Не информируя Спорткомитет (другими словами, Виктора Ивонина и чиновников, которые должны были бы урегулировать все проблемы и найти деньги), Спасский встретился с высоким функционером ЦК и передал набросок своего плана тренировок. Неназванный чиновник отдал его Петру Демичеву, секретарю ЦК, курирующему шахматы. Шахматы относились к «идеологии», а Демичев начиная с 1961 года был секретарем, отвечающим за эту сферу, и кандидатом в члены Политбюро. Спасский говорит, что сам никогда не встречался с Демичевым.
Почему Спасский пошёл на столь радикальный шаг и отдал план своей подготовки в ЦК КПСС? Он утверждает, что произошло это из-за растущих разногласий с Батуринским; Спасский хотел обойти его и, возможно, остальных аппаратчиков Спорткомитета.
Хотя это был чемпионат мира, ЦК не вмешивался в такие дела – они оставались на уровне Спорткомитета. На вопрос, был ли он возмущён таким гамбитом Спасского, Ивонин отвечает, что подобный шаг элитного спортсмена, имеющего связи в партии, не был чем-то уникальным («чемпион мира есть чемпион мира»), но в данном случае Спасскому не стоило идти к Демичеву. Спорткомитет, говорит Ивонин, уже начал выполнять его требования. Ивонин предполагает, что Спасскому просто хотелось, чтобы ЦК приложил свою руку к решению его личных проблем, включая и новую квартиру.

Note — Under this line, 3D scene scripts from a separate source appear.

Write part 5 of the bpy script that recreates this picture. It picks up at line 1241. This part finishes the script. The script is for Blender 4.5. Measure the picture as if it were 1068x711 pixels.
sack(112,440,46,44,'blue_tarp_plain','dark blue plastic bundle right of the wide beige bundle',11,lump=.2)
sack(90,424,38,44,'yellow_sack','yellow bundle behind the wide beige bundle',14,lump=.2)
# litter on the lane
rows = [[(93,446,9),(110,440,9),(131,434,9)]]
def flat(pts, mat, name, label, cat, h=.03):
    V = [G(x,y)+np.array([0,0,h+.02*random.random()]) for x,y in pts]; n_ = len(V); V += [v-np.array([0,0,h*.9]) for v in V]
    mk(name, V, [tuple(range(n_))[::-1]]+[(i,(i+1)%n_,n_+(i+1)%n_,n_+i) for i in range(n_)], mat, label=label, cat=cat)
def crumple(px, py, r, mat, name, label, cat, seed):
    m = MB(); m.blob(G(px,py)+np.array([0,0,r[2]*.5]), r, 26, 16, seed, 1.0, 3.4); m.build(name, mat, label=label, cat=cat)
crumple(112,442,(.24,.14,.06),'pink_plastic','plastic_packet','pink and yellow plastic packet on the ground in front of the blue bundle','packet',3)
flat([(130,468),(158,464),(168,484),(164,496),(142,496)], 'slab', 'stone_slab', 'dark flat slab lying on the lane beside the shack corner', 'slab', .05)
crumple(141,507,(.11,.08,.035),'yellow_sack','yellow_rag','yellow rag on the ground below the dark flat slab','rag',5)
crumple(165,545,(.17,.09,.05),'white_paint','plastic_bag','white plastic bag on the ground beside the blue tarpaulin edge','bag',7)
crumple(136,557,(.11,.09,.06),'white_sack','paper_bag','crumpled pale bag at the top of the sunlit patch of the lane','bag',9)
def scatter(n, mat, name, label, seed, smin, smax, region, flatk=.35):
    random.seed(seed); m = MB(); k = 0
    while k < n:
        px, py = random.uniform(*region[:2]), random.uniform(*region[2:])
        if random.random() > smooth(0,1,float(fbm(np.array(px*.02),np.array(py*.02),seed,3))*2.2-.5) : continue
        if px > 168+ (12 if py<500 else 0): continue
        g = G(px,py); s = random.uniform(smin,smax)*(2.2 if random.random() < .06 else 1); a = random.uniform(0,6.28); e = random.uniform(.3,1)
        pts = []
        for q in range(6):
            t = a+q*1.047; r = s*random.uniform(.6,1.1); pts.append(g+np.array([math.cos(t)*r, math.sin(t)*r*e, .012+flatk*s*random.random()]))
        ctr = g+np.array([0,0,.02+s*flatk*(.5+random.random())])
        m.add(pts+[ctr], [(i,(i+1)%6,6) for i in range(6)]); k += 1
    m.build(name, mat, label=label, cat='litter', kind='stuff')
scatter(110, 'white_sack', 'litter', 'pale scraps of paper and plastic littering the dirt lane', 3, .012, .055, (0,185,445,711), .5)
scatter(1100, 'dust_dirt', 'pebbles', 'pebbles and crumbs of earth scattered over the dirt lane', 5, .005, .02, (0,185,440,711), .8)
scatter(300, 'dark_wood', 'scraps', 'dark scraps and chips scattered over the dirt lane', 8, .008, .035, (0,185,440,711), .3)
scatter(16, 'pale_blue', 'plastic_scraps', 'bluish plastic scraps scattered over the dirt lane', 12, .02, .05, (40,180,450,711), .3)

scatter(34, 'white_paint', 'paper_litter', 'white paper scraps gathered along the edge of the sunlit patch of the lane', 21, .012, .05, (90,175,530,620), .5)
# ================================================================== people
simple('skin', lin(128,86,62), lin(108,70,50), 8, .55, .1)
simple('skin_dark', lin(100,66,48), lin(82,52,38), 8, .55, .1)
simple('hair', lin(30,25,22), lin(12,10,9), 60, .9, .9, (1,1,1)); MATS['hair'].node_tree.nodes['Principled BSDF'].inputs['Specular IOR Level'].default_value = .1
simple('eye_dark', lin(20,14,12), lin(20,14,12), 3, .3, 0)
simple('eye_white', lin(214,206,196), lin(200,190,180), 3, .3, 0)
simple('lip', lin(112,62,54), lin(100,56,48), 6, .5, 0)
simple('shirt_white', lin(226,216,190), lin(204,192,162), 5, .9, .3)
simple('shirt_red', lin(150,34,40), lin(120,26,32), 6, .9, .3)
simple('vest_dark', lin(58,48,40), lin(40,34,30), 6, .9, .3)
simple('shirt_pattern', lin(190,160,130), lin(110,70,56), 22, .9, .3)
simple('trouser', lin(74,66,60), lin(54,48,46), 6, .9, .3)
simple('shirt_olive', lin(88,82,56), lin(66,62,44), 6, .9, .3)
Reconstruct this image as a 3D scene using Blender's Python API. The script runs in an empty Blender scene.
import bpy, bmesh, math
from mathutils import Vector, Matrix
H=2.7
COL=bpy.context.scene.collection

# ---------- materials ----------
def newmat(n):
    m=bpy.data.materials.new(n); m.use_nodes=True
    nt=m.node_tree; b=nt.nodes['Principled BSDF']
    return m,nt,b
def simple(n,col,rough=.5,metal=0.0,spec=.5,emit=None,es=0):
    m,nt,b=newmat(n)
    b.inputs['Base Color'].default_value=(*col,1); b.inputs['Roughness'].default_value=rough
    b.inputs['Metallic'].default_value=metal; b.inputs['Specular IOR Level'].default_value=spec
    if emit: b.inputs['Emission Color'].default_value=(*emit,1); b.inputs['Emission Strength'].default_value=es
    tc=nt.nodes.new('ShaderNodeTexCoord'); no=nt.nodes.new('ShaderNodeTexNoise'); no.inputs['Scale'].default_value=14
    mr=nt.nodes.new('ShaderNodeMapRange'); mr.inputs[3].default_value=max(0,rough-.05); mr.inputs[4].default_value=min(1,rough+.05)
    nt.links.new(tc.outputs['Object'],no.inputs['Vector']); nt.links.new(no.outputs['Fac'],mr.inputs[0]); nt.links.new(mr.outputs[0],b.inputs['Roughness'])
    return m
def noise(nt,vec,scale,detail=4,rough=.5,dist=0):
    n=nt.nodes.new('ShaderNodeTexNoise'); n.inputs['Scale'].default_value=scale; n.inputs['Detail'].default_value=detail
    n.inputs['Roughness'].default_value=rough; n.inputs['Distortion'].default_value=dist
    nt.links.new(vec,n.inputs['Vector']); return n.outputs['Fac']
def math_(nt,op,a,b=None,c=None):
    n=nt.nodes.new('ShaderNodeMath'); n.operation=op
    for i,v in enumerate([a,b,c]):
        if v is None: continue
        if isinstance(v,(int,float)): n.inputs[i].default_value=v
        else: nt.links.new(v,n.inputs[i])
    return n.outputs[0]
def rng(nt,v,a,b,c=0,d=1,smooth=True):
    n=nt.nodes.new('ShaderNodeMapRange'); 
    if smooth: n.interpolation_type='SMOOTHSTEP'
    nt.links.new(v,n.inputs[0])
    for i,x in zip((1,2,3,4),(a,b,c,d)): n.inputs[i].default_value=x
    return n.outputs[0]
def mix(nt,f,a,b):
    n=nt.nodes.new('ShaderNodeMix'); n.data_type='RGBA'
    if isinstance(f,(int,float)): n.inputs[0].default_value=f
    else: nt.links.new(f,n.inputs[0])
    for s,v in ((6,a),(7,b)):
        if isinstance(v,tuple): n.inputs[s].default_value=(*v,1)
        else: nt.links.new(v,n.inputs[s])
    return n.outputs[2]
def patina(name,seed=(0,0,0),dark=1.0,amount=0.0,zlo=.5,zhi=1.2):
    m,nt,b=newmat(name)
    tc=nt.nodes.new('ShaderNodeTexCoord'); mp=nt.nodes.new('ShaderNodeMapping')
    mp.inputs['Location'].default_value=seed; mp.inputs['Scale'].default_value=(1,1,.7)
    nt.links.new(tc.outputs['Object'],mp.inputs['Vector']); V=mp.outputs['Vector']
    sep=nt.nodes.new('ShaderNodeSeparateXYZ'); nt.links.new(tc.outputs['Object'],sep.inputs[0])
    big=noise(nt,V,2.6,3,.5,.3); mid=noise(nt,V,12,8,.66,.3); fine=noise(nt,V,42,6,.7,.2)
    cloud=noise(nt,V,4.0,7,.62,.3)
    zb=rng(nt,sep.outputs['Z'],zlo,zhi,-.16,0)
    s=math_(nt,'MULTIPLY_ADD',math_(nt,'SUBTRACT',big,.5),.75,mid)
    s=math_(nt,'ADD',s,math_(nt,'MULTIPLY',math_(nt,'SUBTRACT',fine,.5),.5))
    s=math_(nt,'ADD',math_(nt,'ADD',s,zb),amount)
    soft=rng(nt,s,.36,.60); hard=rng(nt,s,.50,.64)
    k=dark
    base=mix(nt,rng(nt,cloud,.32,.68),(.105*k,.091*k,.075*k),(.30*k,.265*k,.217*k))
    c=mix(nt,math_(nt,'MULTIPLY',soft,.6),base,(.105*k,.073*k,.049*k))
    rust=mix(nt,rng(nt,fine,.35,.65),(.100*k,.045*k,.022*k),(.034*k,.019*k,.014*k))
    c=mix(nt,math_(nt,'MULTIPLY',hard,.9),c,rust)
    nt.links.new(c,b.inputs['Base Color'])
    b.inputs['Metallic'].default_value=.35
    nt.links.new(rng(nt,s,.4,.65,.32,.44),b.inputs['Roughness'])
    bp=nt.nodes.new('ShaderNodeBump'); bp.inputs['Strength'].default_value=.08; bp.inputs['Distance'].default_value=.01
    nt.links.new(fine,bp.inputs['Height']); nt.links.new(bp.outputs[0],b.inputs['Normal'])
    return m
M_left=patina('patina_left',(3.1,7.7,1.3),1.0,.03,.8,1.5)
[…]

Как бы то ни было, спустя два дня председатель Спорткомитета Сергей Павлов, человек, отлично знакомый с советскими методами управления, впервые прочел программу тренировок чемпиона мира, готовившегося отстаивать свой титул. Читая с удивлением, а возможно, даже с гневом сопроводительное письмо, он понял, что Спасский переплюнул шахматных бюрократов. Инициатива относительно Спасского была необычна, и чемпион породил её сам. Уже одно это раздражало Павлова, но к его реакции могли примешиваться личная горечь и зависть. Он был партийным боссом. Он помогал Брежневу свергнуть Хрущева. Теперь же в его законные владения вторгался секретарь Центрального Комитета.